Your objective
Count every line in the entries that contains "scene". Report that count alone.

___ Provided entries

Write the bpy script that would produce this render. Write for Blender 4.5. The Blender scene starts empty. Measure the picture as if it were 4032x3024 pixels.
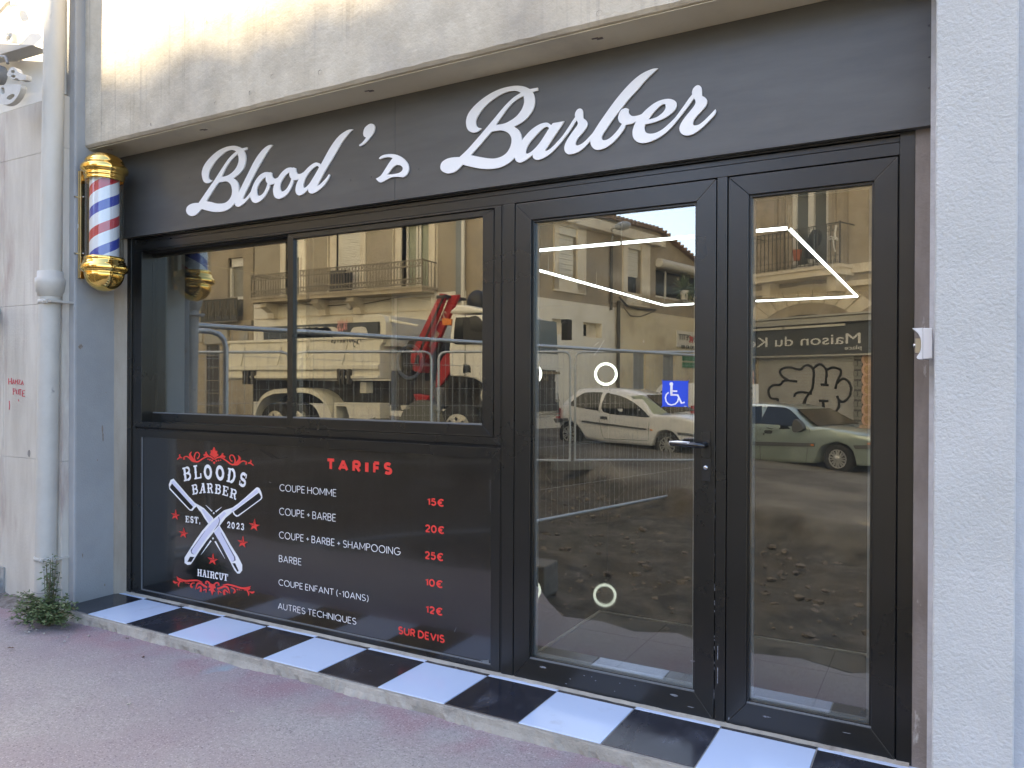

______
___ Provided entries

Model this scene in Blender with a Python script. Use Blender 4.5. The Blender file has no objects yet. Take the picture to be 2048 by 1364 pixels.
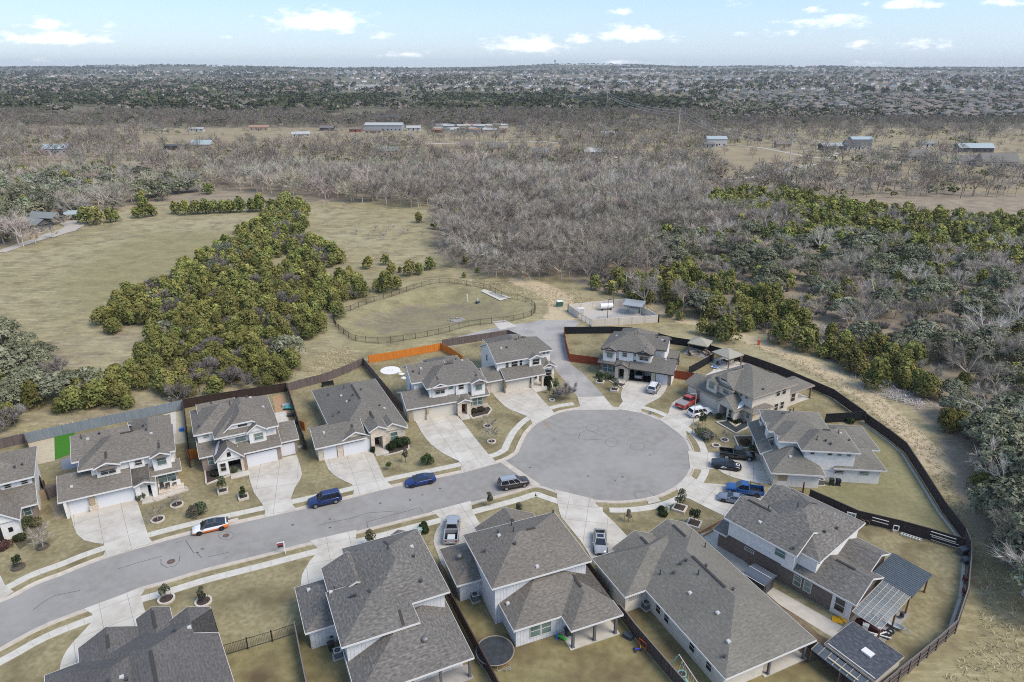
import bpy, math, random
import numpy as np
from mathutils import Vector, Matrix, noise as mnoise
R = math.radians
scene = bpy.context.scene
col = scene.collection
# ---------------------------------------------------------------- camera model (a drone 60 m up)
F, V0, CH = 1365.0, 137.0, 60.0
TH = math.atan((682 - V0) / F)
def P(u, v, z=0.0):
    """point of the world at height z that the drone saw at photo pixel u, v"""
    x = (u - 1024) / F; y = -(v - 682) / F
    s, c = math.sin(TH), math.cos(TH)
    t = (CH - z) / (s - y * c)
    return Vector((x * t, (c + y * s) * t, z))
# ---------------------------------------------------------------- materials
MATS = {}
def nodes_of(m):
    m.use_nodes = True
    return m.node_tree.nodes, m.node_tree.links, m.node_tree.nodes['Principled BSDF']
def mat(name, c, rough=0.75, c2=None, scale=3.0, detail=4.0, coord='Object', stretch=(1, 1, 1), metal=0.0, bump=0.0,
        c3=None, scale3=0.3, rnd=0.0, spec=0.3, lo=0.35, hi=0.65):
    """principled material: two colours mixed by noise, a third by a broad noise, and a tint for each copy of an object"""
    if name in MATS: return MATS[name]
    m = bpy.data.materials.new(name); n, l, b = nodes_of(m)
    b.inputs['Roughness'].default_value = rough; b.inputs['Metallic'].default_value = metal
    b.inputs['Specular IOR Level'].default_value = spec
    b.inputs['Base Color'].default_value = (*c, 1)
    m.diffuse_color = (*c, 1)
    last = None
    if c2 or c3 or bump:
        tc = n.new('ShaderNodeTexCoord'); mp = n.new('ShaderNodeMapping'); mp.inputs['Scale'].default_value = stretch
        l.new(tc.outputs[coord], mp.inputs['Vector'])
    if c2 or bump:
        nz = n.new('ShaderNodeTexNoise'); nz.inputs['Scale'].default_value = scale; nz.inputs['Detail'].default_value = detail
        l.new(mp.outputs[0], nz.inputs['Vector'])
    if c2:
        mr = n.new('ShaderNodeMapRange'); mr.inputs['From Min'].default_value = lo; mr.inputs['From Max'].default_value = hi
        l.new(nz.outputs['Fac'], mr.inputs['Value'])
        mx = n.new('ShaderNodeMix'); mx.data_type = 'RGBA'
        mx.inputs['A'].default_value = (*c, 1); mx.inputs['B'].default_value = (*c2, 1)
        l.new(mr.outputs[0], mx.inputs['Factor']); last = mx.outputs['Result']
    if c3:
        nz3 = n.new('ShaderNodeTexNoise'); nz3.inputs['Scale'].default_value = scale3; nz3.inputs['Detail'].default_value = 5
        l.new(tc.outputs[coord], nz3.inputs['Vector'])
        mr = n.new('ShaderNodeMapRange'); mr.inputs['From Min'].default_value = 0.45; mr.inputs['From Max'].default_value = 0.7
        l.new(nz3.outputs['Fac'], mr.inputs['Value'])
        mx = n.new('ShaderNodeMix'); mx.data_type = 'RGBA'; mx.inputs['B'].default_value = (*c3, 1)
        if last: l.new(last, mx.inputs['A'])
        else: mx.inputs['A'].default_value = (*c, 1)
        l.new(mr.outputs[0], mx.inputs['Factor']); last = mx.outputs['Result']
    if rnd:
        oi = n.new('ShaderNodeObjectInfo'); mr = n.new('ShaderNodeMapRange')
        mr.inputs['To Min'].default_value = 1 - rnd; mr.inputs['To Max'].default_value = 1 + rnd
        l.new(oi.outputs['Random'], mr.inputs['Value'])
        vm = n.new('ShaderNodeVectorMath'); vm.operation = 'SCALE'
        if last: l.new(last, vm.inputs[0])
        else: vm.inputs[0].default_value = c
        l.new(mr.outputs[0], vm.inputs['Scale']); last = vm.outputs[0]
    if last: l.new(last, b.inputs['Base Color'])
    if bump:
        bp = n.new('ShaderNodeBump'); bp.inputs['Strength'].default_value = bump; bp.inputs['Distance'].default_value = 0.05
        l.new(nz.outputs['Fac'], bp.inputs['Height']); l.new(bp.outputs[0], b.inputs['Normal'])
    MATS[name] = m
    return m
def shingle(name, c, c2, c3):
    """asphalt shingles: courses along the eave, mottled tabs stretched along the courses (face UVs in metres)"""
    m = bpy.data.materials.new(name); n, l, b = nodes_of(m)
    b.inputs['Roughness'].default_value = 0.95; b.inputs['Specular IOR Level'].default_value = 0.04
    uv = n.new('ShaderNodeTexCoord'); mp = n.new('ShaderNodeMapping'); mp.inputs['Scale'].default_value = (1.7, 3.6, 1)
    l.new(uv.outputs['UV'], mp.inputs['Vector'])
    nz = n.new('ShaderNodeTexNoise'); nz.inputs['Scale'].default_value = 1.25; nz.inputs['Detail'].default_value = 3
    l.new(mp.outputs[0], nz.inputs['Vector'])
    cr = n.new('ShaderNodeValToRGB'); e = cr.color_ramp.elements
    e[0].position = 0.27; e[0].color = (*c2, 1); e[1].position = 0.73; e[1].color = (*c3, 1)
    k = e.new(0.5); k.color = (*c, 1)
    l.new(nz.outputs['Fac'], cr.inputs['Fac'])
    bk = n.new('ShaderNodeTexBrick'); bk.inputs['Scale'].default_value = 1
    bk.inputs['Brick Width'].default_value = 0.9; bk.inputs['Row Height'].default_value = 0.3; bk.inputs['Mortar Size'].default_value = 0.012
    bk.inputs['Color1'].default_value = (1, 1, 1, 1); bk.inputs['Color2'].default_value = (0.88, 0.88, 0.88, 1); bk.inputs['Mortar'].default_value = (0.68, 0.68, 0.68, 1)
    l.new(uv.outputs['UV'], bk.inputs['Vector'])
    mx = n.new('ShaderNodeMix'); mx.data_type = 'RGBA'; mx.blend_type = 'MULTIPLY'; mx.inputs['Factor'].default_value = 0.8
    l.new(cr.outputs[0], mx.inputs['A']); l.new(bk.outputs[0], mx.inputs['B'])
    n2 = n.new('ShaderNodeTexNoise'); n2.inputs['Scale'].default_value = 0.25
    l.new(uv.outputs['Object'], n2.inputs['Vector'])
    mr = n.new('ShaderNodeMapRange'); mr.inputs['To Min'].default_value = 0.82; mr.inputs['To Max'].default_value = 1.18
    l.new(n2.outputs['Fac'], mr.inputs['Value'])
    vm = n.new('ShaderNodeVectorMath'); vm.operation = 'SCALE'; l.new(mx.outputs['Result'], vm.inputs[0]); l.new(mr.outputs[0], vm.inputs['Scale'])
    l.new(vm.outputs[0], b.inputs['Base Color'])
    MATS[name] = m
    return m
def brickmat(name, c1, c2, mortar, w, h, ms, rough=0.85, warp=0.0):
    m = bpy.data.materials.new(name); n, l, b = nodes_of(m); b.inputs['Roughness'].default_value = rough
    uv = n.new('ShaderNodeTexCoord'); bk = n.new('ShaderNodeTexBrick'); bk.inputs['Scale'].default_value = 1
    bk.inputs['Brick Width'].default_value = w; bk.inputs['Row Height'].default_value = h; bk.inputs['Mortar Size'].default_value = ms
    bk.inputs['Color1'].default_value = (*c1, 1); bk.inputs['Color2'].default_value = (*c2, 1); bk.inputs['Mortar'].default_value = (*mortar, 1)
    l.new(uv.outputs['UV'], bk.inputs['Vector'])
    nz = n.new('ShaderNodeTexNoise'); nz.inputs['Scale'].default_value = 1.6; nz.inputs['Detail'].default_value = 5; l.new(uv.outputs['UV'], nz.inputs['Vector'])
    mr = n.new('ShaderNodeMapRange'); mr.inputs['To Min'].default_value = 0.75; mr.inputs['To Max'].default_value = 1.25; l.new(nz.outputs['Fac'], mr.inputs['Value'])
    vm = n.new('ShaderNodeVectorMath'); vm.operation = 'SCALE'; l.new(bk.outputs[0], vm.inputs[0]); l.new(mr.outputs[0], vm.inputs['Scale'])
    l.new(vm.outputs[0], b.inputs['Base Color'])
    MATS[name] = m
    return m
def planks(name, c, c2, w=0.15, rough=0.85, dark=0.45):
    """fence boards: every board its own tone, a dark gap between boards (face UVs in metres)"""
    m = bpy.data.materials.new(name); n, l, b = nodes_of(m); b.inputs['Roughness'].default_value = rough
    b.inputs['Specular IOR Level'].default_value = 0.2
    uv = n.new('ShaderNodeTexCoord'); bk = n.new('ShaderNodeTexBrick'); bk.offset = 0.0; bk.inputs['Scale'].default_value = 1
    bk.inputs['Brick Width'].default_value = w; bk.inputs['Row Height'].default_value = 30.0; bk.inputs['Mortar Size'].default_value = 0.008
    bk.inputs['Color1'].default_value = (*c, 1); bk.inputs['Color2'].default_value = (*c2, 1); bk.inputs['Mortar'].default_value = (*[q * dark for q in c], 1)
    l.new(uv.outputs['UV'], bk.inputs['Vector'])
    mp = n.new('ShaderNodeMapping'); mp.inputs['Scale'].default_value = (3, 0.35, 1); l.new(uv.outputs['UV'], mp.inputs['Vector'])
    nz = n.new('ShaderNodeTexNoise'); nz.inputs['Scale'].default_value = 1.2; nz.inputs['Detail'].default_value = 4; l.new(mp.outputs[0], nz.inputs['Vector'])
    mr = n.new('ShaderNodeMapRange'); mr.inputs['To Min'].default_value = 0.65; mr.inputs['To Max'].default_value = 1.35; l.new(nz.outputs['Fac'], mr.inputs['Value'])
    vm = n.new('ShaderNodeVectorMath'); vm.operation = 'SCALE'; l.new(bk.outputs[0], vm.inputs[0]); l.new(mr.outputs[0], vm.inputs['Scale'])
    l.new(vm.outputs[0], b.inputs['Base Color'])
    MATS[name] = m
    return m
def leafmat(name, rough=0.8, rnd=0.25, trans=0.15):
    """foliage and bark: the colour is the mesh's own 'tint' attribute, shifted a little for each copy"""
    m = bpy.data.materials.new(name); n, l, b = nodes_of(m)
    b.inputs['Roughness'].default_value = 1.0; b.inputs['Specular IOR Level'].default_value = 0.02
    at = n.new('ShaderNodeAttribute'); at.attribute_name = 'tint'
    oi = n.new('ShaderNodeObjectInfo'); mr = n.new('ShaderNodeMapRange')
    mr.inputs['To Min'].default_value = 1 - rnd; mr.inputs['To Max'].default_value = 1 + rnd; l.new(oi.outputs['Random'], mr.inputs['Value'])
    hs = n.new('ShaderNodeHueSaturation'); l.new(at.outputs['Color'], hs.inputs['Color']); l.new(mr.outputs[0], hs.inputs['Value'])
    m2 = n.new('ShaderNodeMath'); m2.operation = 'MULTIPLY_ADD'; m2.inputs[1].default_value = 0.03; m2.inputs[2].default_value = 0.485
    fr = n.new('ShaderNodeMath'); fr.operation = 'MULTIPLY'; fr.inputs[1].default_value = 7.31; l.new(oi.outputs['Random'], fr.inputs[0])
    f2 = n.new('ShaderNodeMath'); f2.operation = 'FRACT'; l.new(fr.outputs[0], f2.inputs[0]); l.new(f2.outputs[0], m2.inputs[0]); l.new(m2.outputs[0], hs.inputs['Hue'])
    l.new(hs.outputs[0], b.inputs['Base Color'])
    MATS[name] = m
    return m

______

Complete answer
4